:: GIVEN MATERIAL

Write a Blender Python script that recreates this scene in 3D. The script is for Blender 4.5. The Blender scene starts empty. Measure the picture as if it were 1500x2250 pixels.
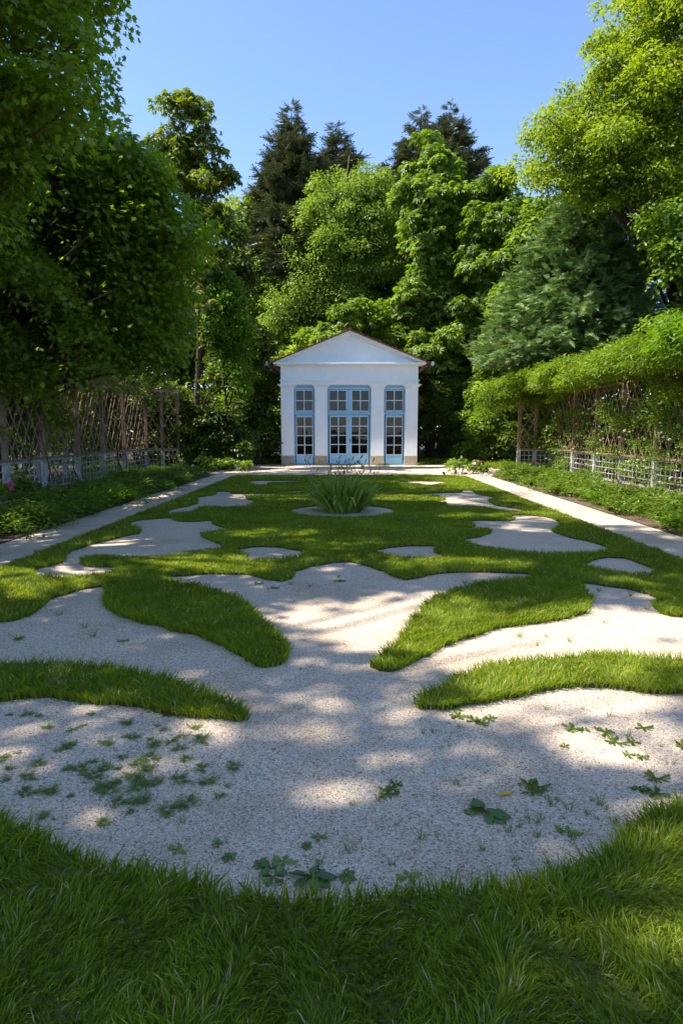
import bpy, math, random
import numpy as np
from mathutils import Vector
from mathutils.geometry import tessellate_polygon
random.seed(7); RS = np.random.RandomState(11)
SC = bpy.context.scene; COL = SC.collection
R = math.radians
# ------------------------------------------------------------------ camera, world, sun, exposure
F = 1400.0; HC = 1.6; PX0, PY0 = 750.0, 1125.0
PITCH = math.atan(178/F); YAW = math.atan(15/F*math.cos(PITCH))
cd = bpy.data.cameras.new('camera'); cam = bpy.data.objects.new('camera', cd); COL.objects.link(cam)
cam.location = (0, 0, HC); cam.rotation_euler = (math.pi/2-PITCH, 0, YAW)
cd.sensor_fit = 'HORIZONTAL'; cd.sensor_width = 24; cd.lens = 24*F/1500; cd.clip_start = .05; cd.clip_end = 3000
SC.camera = cam
SUN_EL = R(55); SUN_AZ = R(-7)          # sun from the left, a little to the viewer's side
S = np.array([-math.cos(SUN_EL)*math.cos(SUN_AZ), math.cos(SUN_EL)*math.sin(SUN_AZ), math.sin(SUN_EL)])
w = bpy.data.worlds.new('World'); SC.world = w; w.use_nodes = True
nt = w.node_tree; bg = nt.nodes['Background']; sk = nt.nodes.new('ShaderNodeTexSky')
sk.sky_type = 'NISHITA'; sk.sun_disc = False; sk.sun_elevation = SUN_EL
sk.sun_rotation = math.atan2(S[0], S[1]); sk.air_density = .68; sk.dust_density = .35; sk.ozone_density = 3.; sk.altitude = 150
nt.links.new(sk.outputs[0], bg.inputs[0]); bg.inputs[1].default_value = .15
ld = bpy.data.lights.new('sun', 'SUN'); ld.energy = 4.3; ld.angle = R(.53); ld.color = (1, .93, .80)
lo = bpy.data.objects.new('sun', ld); COL.objects.link(lo)
lo.rotation_euler = Vector(S).to_track_quat('Z', 'Y').to_euler(); lo.location = (-20, 0, 30)
SC.view_settings.view_transform = 'Standard'; SC.view_settings.look = 'None'
SC.view_settings.exposure = 1.42; SC.view_settings.gamma = 1; SC.view_settings.use_curve_mapping = False
SC.render.engine = 'CYCLES'; SC.cycles.max_bounces = 10; SC.cycles.transparent_max_bounces = 12
SC.cycles.diffuse_bounces = 6; SC.cycles.use_denoising = True

_c, _s = math.cos(PITCH), math.sin(PITCH); _cy, _sy = math.cos(YAW), math.sin(YAW)
def ray(px, py):
    u = (px-PX0)/F; v = -(py-PY0)/F
    y = _c+v*_s; z = -_s+v*_c
    return np.array([u*_cy-y*_sy, u*_sy+y*_cy, z])
def gnd(px, py, z=0.):
    d = ray(px, py); t = (HC-z)/-d[2]; return np.array([d[0]*t, d[1]*t])
def at(px, py, Y):
    d = ray(px, py); t = Y/d[1]; return np.array([d[0]*t, Y, HC+d[2]*t])

def proj(P):
    P = np.asarray(P, float); x = P[:, 0]*_cy+P[:, 1]*_sy; y = -P[:, 0]*_sy+P[:, 1]*_cy; z = P[:, 2]-HC
    d = y*_c-z*_s; v = y*_s+z*_c; d = np.where(d < .1, .1, d)
    return PX0+F*x/d, PY0-F*v/d, d

# ------------------------------------------------------------------ materials
def new_mat(n):
    m = bpy.data.materials.new(n); m.use_nodes = True; t = m.node_tree
    return m, t, t.nodes['Principled BSDF']
def N(t, k, **kw):
    n = t.nodes.new(k)
    for a, b in kw.items():
        if a[0] == '_': setattr(n, a[1:], b)
        else: n.inputs[a.replace('_', ' ')].default_value = b
    return n
def ramp(t, src, stops, interp='LINEAR'):
    r = t.nodes.new('ShaderNodeValToRGB'); r.color_ramp.interpolation = interp
    e = r.color_ramp.elements
    e[0].position, e[0].color = stops[0][0], (*stops[0][1], 1); e[1].position, e[1].color = stops[-1][0], (*stops[-1][1], 1)
    for p, c in stops[1:-1]:
        x = e.new(p); x.color = (*c, 1)
    t.links.new(src, r.inputs[0]); return r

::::

_TO BE DONE_: Skip every picture and transcribe the data above exactly.

_TASK SOLUTION_:
Write a Blender Python script that recreates this scene in 3D. The script is for Blender 4.5. The Blender scene starts empty. Measure the picture as if it were 1500x2250 pixels.
import bpy, math, random
import numpy as np
from mathutils import Vector
from mathutils.geometry import tessellate_polygon
random.seed(7); RS = np.random.RandomState(11)
SC = bpy.context.scene; COL = SC.collection
R = math.radians
# ------------------------------------------------------------------ camera, world, sun, exposure
F = 1400.0; HC = 1.6; PX0, PY0 = 750.0, 1125.0
PITCH = math.atan(178/F); YAW = math.atan(15/F*math.cos(PITCH))
cd = bpy.data.cameras.new('camera'); cam = bpy.data.objects.new('camera', cd); COL.objects.link(cam)
cam.location = (0, 0, HC); cam.rotation_euler = (math.pi/2-PITCH, 0, YAW)
cd.sensor_fit = 'HORIZONTAL'; cd.sensor_width = 24; cd.lens = 24*F/1500; cd.clip_start = .05; cd.clip_end = 3000
SC.camera = cam
SUN_EL = R(55); SUN_AZ = R(-7)          # sun from the left, a little to the viewer's side
S = np.array([-math.cos(SUN_EL)*math.cos(SUN_AZ), math.cos(SUN_EL)*math.sin(SUN_AZ), math.sin(SUN_EL)])
w = bpy.data.worlds.new('World'); SC.world = w; w.use_nodes = True
nt = w.node_tree; bg = nt.nodes['Background']; sk = nt.nodes.new('ShaderNodeTexSky')
sk.sky_type = 'NISHITA'; sk.sun_disc = False; sk.sun_elevation = SUN_EL
sk.sun_rotation = math.atan2(S[0], S[1]); sk.air_density = .68; sk.dust_density = .35; sk.ozone_density = 3.; sk.altitude = 150
nt.links.new(sk.outputs[0], bg.inputs[0]); bg.inputs[1].default_value = .15
ld = bpy.data.lights.new('sun', 'SUN'); ld.energy = 4.3; ld.angle = R(.53); ld.color = (1, .93, .80)
lo = bpy.data.objects.new('sun', ld); COL.objects.link(lo)
lo.rotation_euler = Vector(S).to_track_quat('Z', 'Y').to_euler(); lo.location = (-20, 0, 30)
SC.view_settings.view_transform = 'Standard'; SC.view_settings.look = 'None'
SC.view_settings.exposure = 1.42; SC.view_settings.gamma = 1; SC.view_settings.use_curve_mapping = False
SC.render.engine = 'CYCLES'; SC.cycles.max_bounces = 10; SC.cycles.transparent_max_bounces = 12
SC.cycles.diffuse_bounces = 6; SC.cycles.use_denoising = True

_c, _s = math.cos(PITCH), math.sin(PITCH); _cy, _sy = math.cos(YAW), math.sin(YAW)
def ray(px, py):
    u = (px-PX0)/F; v = -(py-PY0)/F
    y = _c+v*_s; z = -_s+v*_c
    return np.array([u*_cy-y*_sy, u*_sy+y*_cy, z])
def gnd(px, py, z=0.):
    d = ray(px, py); t = (HC-z)/-d[2]; return np.array([d[0]*t, d[1]*t])
def at(px, py, Y):
    d = ray(px, py); t = Y/d[1]; return np.array([d[0]*t, Y, HC+d[2]*t])

def proj(P):
    P = np.asarray(P, float); x = P[:, 0]*_cy+P[:, 1]*_sy; y = -P[:, 0]*_sy+P[:, 1]*_cy; z = P[:, 2]-HC
    d = y*_c-z*_s; v = y*_s+z*_c; d = np.where(d < .1, .1, d)
    return PX0+F*x/d, PY0-F*v/d, d

# ------------------------------------------------------------------ materials
def new_mat(n):
    m = bpy.data.materials.new(n); m.use_nodes = True; t = m.node_tree
    return m, t, t.nodes['Principled BSDF']
def N(t, k, **kw):
    n = t.nodes.new(k)
    for a, b in kw.items():
        if a[0] == '_': setattr(n, a[1:], b)
        else: n.inputs[a.replace('_', ' ')].default_value = b
    return n
def ramp(t, src, stops, interp='LINEAR'):
    r = t.nodes.new('ShaderNodeValToRGB'); r.color_ramp.interpolation = interp
    e = r.color_ramp.elements
    e[0].position, e[0].color = stops[0][0], (*stops[0][1], 1); e[1].position, e[1].color = stops[-1][0], (*stops[-1][1], 1)
    for p, c in stops[1:-1]:
        x = e.new(p); x.color = (*c, 1)
    t.links.new(src, r.inputs[0]); return r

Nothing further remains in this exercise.